Jason and Jessica Losinski and their daughters, Alexia, 16, and Breanna, 13, stayed in a nearby condominium for six nights and chartered Stewart’s boat.

They kept four mangrove snappers after trying to haul in a kingfish that escaped the hook in its mouth.

“It’s fun to come down and catch fish you’re not familiar with,” said Jason Losinski, who often ice fishes in Minnesota.

The Losinskis said they knew nothing of the historic red tide conditions of last year, so it did not factor into their decision to visit the region. Stewart filled them in during their fishing trip.

“People who were here, they will pass it on for generations,” Stewart said of the 2018 red tide, which killed massive amounts of fish, dolphins and manatees. “They’ll say, ‘You wouldn’t believe what happened.’ The whole good thing about it, was it put a lot of emphasis on water quality issues.”

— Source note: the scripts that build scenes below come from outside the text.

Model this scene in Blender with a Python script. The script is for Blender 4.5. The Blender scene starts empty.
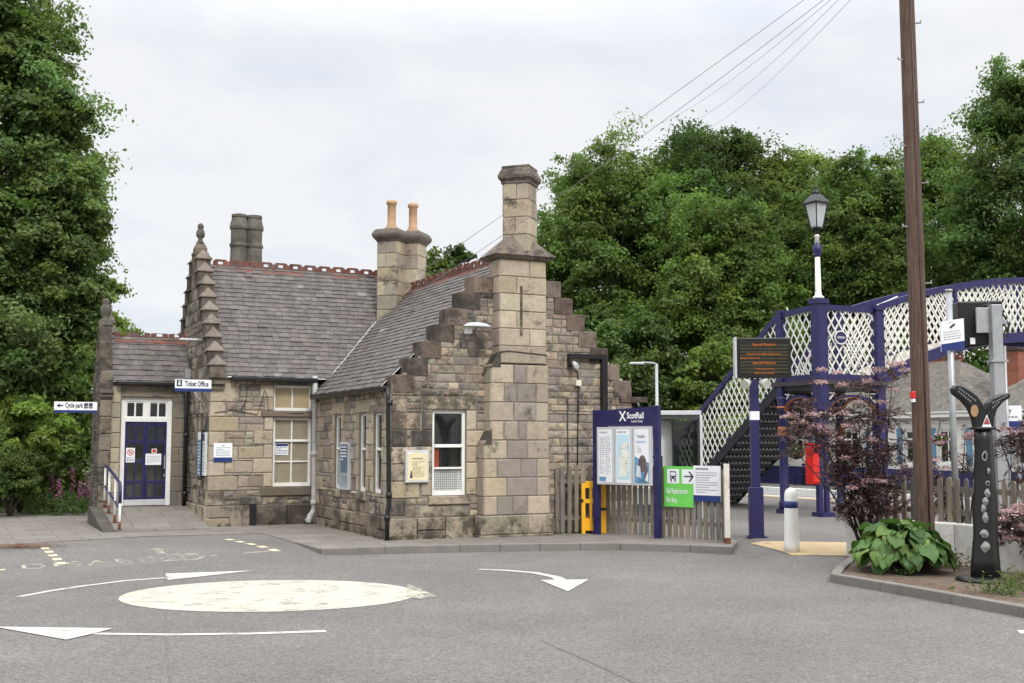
import bpy, bmesh, math, random
import numpy as np
from mathutils import Vector, Matrix
R = math.radians
random.seed(7); RNG = random.Random(11); NP = np.random.default_rng(5)
scene = bpy.context.scene
COL = scene.collection

# ------------------------------------------------------------------ camera and measuring helpers
F, CX, CY, YH, H = 1150., 512., 341.5, 442., 1.75
PITCH = math.atan((YH - CY) / F)
PHI = R(26); cP, sP = math.cos(PHI), math.sin(PHI)
def ray(px, py):
    x = (px - CX) / F; z = -(py - CY) / F
    return (x, math.cos(PITCH) - z * math.sin(PITCH), math.sin(PITCH) + z * math.cos(PITCH))
def at(px, py, Y):
    r = ray(px, py); t = Y / r[1]; return Vector((r[0] * t, Y, H + r[2] * t))
def gr(px, py, z=0.):
    r = ray(px, py); t = (z - H) / r[2]; return Vector((r[0] * t, r[1] * t, z))
O = gr(390, 540)
def uv(p): return (p[0] * cP + p[1] * sP, -p[0] * sP + p[1] * cP)
def wuv(u, v, z=0.): return Vector((u * cP - v * sP, u * sP + v * cP, z))
OU, OV = uv(O)
CU, CV = uv((0, 0))
def onV(px, py, yl):
    d = ray(px, py); du, dv = uv(d); t = (yl + OV) / dv
    return (du * t - OU, H + d[2] * t)
def onU(px, py, xl):
    d = ray(px, py); du, dv = uv(d); t = (xl + OU) / du
    return (dv * t - OV, H + d[2] * t)

cam = bpy.data.cameras.new('Camera'); co = bpy.data.objects.new('Camera', cam); COL.objects.link(co)
co.location = (0, 0, H); co.rotation_euler = (R(90) + PITCH, 0, 0)
cam.sensor_width = 36; cam.lens = F * 36 / 1024; cam.clip_end = 2000; cam.clip_start = .1
scene.camera = co

# ------------------------------------------------------------------ materials
MATS = {}
def nodes(name):
    m = bpy.data.materials.new(name); m.use_nodes = True
    nt = m.node_tree; nt.nodes.clear()
    o = nt.nodes.new('ShaderNodeOutputMaterial'); b = nt.nodes.new('ShaderNodeBsdfPrincipled')
    nt.links.new(b.outputs[0], o.inputs[0]); MATS[name] = m
    return m, nt, b, o
def nd(nt, t, **k):
    n = nt.nodes.new(t)
    for a, v in k.items():
        if a.startswith('i_'):
            n.inputs[a[2:].replace('_', ' ')].default_value = v
        else: setattr(n, a, v)
    return n
def noise(nt, vec, scale, detail=4, rough=.6, dist=0.):
    n = nd(nt, 'ShaderNodeTexNoise'); n.inputs['Scale'].default_value = scale
    n.inputs['Detail'].default_value = detail; n.inputs['Roughness'].default_value = rough; n.inputs['Distortion'].default_value = dist
    if vec is not None: nt.links.new(vec, n.inputs['Vector'])
    return n.outputs['Fac']
def mrange(nt, fac, a, b, c=0., d=1.):
    n = nd(nt, 'ShaderNodeMapRange'); nt.links.new(fac, n.inputs[0])
    for i, v in zip((1, 2, 3, 4), (a, b, c, d)): n.inputs[i].default_value = v
    return n.outputs[0]
def math2(nt, op, a, b):
    n = nd(nt, 'ShaderNodeMath', operation=op)
    for i, v in enumerate((a, b)):
        if isinstance(v, (int, float)): n.inputs[i].default_value = v
        else: nt.links.new(v, n.inputs[i])
    return n.outputs[0]
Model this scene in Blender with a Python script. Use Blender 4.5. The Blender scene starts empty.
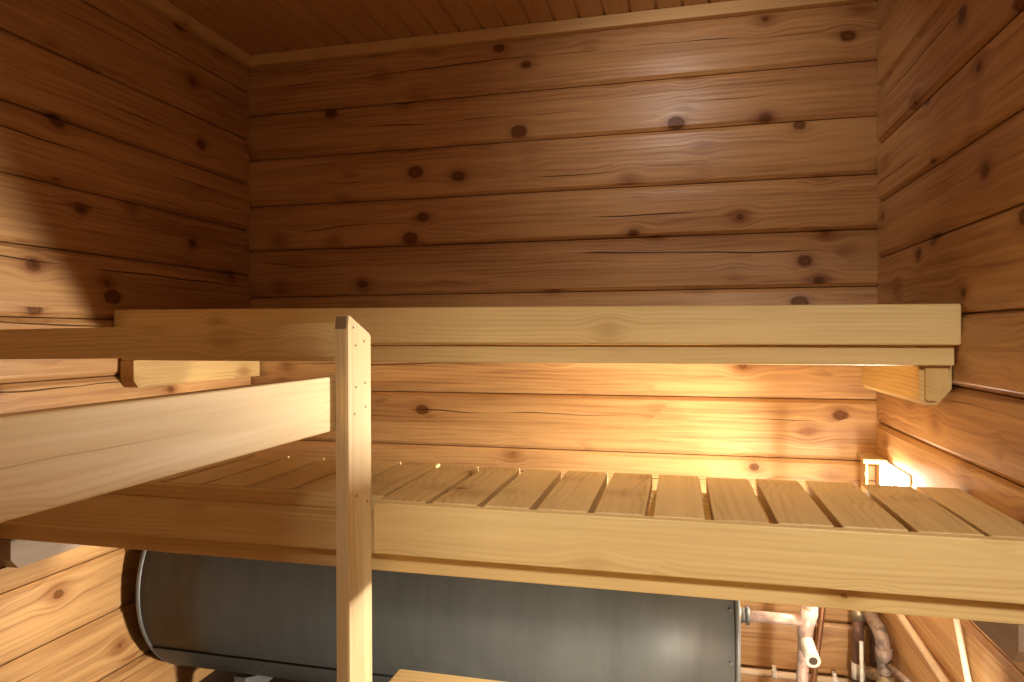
import bpy, bmesh, math, random
from mathutils import Vector, Matrix

random.seed(7)
sc = bpy.context.scene
COL = sc.collection
H = 1.25                       # eye height above the floor; all z below are given from the eye
XL, XR, YB, YF = -1.692, 0.625, 2.45, -0.16
ZC = 1.12                      # ceiling above the eye

# ------------------------------------------------------------------ helpers
class MB:
    """collects shapes, links them as ONE mesh object"""
    def __init__(s): s.bm = bmesh.new()
    def box(s, x0, x1, y0, y1, z0, z1, bevel=0.0, seg=2):
        t = bmesh.new()
        bmesh.ops.create_cube(t, size=1.0)
        for v in t.verts:
            v.co = Vector(((x0 + x1) / 2 + v.co.x * (x1 - x0), (y0 + y1) / 2 + v.co.y * (y1 - y0),
                           (z0 + z1) / 2 + v.co.z * (z1 - z0)))
        if bevel > 0:
            bmesh.ops.bevel(t, geom=list(t.edges), offset=bevel, segments=seg, affect='EDGES', profile=0.5)
        s.merge(t); return s
    def prism(s, pts, axis, a0, a1, bevel=0.0):
        """polygon pts (2D) extruded along axis; the 2D plane is the other two axes in order"""
        t = bmesh.new()
        def mk(p, a):
            if axis == 'x': return Vector((a, p[0], p[1]))
            if axis == 'y': return Vector((p[0], a, p[1]))
            return Vector((p[0], p[1], a))
        A = [t.verts.new(mk(p, a0)) for p in pts]
        B = [t.verts.new(mk(p, a1)) for p in pts]
        n = len(pts)
        t.faces.new(A); t.faces.new(list(reversed(B)))
        for i in range(n):
            t.faces.new([A[i], B[i], B[(i + 1) % n], A[(i + 1) % n]])
        bmesh.ops.recalc_face_normals(t, faces=t.faces)
        if bevel > 0:
            bmesh.ops.bevel(t, geom=list(t.edges), offset=bevel, segments=2, affect='EDGES', profile=0.5)
        s.merge(t); return s
    def tube(s, pts, r, n=14, cap=True, hollow=0.0):
        pts = [Vector(p) for p in pts]
        rr = r if isinstance(r, (list, tuple)) else [r] * len(pts)
        t = bmesh.new(); rings = []
        up = None
        for i, p in enumerate(pts):
            if i == 0: d = pts[1] - p
            elif i == len(pts) - 1: d = p - pts[i - 1]
            else: d = (pts[i + 1] - p).normalized() + (p - pts[i - 1]).normalized()
            d.normalize()
            if up is None:
                up = Vector((0, 0, 1)) if abs(d.z) < .9 else Vector((1, 0, 0))
            a = d.cross(up).normalized(); b = a.cross(d).normalized(); up = b
            rings.append([t.verts.new(p + (a * math.cos(2 * math.pi * k / n) + b * math.sin(2 * math.pi * k / n)) * rr[i]) for k in range(n)])
        for i in range(len(rings) - 1):
            for k in range(n):
                f = t.faces.new([rings[i][k], rings[i][(k + 1) % n], rings[i + 1][(k + 1) % n], rings[i + 1][k]]); f.smooth = True
        if cap:
            t.faces.new(rings[0])
            if hollow > 0:
                d = (pts[-1] - pts[-2]).normalized()
                inner = [t.verts.new(pts[-1] + (v.co - pts[-1]) * hollow) for v in rings[-1]]
                deep = [t.verts.new(v.co - d * hollow * rr[-1] * 2.2) for v in inner]
                for k in range(n):
                    t.faces.new([rings[-1][k], rings[-1][(k + 1) % n], inner[(k + 1) % n], inner[k]])
                    f = t.faces.new([inner[k], inner[(k + 1) % n], deep[(k + 1) % n], deep[k]])
                t.faces.new(deep)
            else:
                t.faces.new(rings[-1])
        bmesh.ops.recalc_face_normals(t, faces=t.faces)
        s.merge(t); return s
    def lathe_x(s, prof, cy, cz, n=96):
        """profile [(x, r)] revolved about the line y=cy, z=cz"""
        t = bmesh.new(); rings = []
        for x, r in prof:
            if r < 1e-6: rings.append([t.verts.new((x, cy, cz))])
            else: rings.append([t.verts.new((x, cy + r * math.cos(2 * math.pi * k / n), cz + r * math.sin(2 * math.pi * k / n))) for k in range(n)])
        for a, b in zip(rings[:-1], rings[1:]):
            for k in range(n):
                k2 = (k + 1) % n
                if len(a) == 1: vs = [a[0], b[k], b[k2]]
                elif len(b) == 1: vs = [a[k], a[k2], b[0]]
                else: vs = [a[k], a[k2], b[k2], b[k]]
                f = t.faces.new(vs); f.smooth = True
        bmesh.ops.recalc_face_normals(t, faces=t.faces)
        s.merge(t); return s
    def merge(s, t):
        me = bpy.data.meshes.new('tmp'); t.to_mesh(me); t.free()
        s.bm.from_mesh(me); bpy.data.meshes.remove(me)
    def build(s, name, mat, parent=None, sharp=None):
        me = bpy.data.meshes.new(name)
        s.bm.to_mesh(me); s.bm.free()
        me.materials.append(mat)
        o = bpy.data.objects.new(name, me); COL.objects.link(o)
        if parent is not None:
            o.parent = parent
            # children keep world-shaped meshes: cancel the parent's offset
            off = Vector((0, 0, 0)); q = parent
            while q is not None:
                off += q.location; q = q.parent
            me.transform(Matrix.Translation(Vector((0, 0, H)) - off))
        else:
            me.transform(Matrix.Translation((0, 0, H)))
        return o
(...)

For that reason, Stewart said he could only look forward. He tries to live his life like he fishes. A bad day at either wouldn’t keep him from trying again the next day, he said.

“Once you miss business, you don’t get another shot at it,” Stewart said. “You can only look forward, during that kind of stuff, because once it’s gone, it’s gone.”

As the Losinskis departed, a bag of ice and four filleted fish in hand, their fishing guide hoped the rest of 2019 and ensuing years follow a different script from 2018.

“That could be the story that I get to tell,” Stewart said. “That’s what I’m hoping for. If you’re a Floridian, we can all be a part of the solution.”